We’ve still not found a suitable place to put all my printing and bookbinding gear in. Commissions started coming in. There’ll be fairs to go to from early September onwards; good reasons for a working visit in my studio. On July 8th I was headed south.
I was back at my old place after a six hours drive over summerly motorways and after having been away for almost three months. I realised, once more, what I loved this place for. It is quiet here. Friday morning was crisp and cold. I went for an early morning walk through the forest on a path well known. It was where we used to walk our dog. The old lady preferred the woods for her daily walks. She has long left us and the forest has grown dense over the years.
Just opposite the room where I was staying is a pond which is meant to be a reservoir of water in the case of a fire in the small hamlet. This pond is overgrown with reed and seemed to be filled with crickets. Their chirr filled the late hours before midnight. But in the end they might have been chirping in that field of rapeseed which, further back, was waiting for being harvested.
It was a great relief that I could not find any signs of uninvited visitors. Over the past two years mice had invited themselves in on a few occasions. They must have wandered in through the open door and decided to make themselves at home. It was house mice in 2013 and shrews in 2014. The house mice came in a group of three and turned out to be tricky to catch. The shrews came one after the other and were surprisingly cooperative. I caught them all alive and gave them a lift to some nicer place outside – far enough away from my deckled edge papers and handmade books.

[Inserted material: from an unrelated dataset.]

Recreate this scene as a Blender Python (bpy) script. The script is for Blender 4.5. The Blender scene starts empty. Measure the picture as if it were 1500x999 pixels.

However, it came as a surprise when I actually watched a sparrow flying into the studio through the open window. The little lad seemd to like the place (well, I don’t blame it) and it took me half of Friday and half of Saturday to persuade it, to go and play with its mates outdoors again.
Working this time meant making books to order. Cutting, folding and sewing sheets. Making covers from fabric and have nice books in the end. My customers wished for books to write into, so it was all blank sheets.
Working also meant packing up artist’s books and prints to have them at hand once it comes to travel to the fairs coming up in autumn. Three dates are fixed. It shall be ferry time twice this year, going from Hoek van Holland to Harwich port again. To start with I’ll be part of Whittington Day at Whittington Press near Cheltenham (UK) on September 5th. We’ll be staying on a couple of days enjoying autumn in the Cotswolds. Last year lucky us two picked what later was said to be the warmest September on record. That was not what we came for, but we enjoyed it all the same.
A couple of weeks later I shall be part of the Fine Press Book Fair at Oxford’s Brookes University. The fair will be open on 31 October and 1 November. We’ll be staying on a few days again, greeting Oxford with its Bodleian Library, its gargoyles, its bookshops, the Covered Market and its coffee houses.
The next fair to come is 5th Book Arts in Weimar on 28 and 29 November. So after having had a rather long period of more than six months with no fairs at all there’ll be a few of them in quite short a period of time.
By Sunday morning all new books were finished and all the boxes with artist’s books and prints were safely piled up and secured in my little van. I hit the road on Sunday 12th July around 9am. It was still warm in the south. The farther north I came the cooler it got and after some 350 kilometres the downpours began. I made it back in good time.
As I write this it is still overcast, we did have more downpours and all the herbs and flowers on our tiny balcony are still going strong. Our basil is very tasty with fresh tomatoes of the season.